Eccolo pronunciato il nome della sconvolgente sorpresa prodotta da quella che papa Benedetto XV ha definito una «inutile strage»: la morte. Morte inattesa di una civiltà, morte di equilibri che si pensava di risistemare con facilità, morte di imperi sovranazionali che puntavano ad una pacifica convivenza di nazioni diverse (si ricordi il famoso Requiem per un impero defunto, di François Fejtö), morte, soprattutto, di un’intera generazione di giovani. «La morte - ha scritto recentemente lo storico Emilio Gentile -, che la fede del progresso aveva preteso relegare fuori dall’orizzonte della modernità trionfante, aveva riconquistato il suo potere sulla vita quotidiana di milioni di uomini, falciandoli con una ferocia mai sperimentata prima nella lotta fra esseri umani».

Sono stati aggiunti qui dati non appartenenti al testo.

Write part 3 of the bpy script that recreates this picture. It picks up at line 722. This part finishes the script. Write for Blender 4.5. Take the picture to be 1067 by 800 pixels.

Tra i soldati italiani partiti per il fronte ce n’era uno - fortunatamente sopravvissuto - nato e vissuto fino ad allora ad Alessandria d’Egitto. Nelle sfibranti ore di trincea aveva trovato il tempo di appuntare su foglietti sparsi o pezzi di giornale dei versi completamente nuovi rispetto all’enfasi dannunziana e all’intimismo crepuscolare: Giuseppe Ungaretti. Quei versi, raccolti e pubblicati in poche copie da un amico tenente, costituiranno il primo passo di una lunga avventura poetica. Si intitolano Il porto sepolto. «Non erano destinati a nessun pubblico», scriverà lo stesso autore: «Avevo, ed ho oggi ancora, un rispetto tale d’un così grande sacrifizio com’è la guerra per un popolo, che ogni atto di vanità in simili circostanze mi sarebbe sembrato una profanazione». E aggiunge: «Ero un uomo che non voleva altro per sé se non i rapporti con l’assoluto, l’assoluto che era rappresentato dalla morte. Nella mia poesia non c’è traccia d’odio per il nemico, né per nessuno: c’è la presa di coscienza della condizione umana, della fraternità degli uomini nella sofferenza, dell’estrema precarietà della loro condizione». L’esatto opposto dell’ottimismo spavaldo dell’anteguerra, un salto in profondità che la elementarità stessa del verso indica in modo indimenticabile. Come nel celeberrimo Soldati: «Si sta come / d’autunno / sugli alberi / le foglie».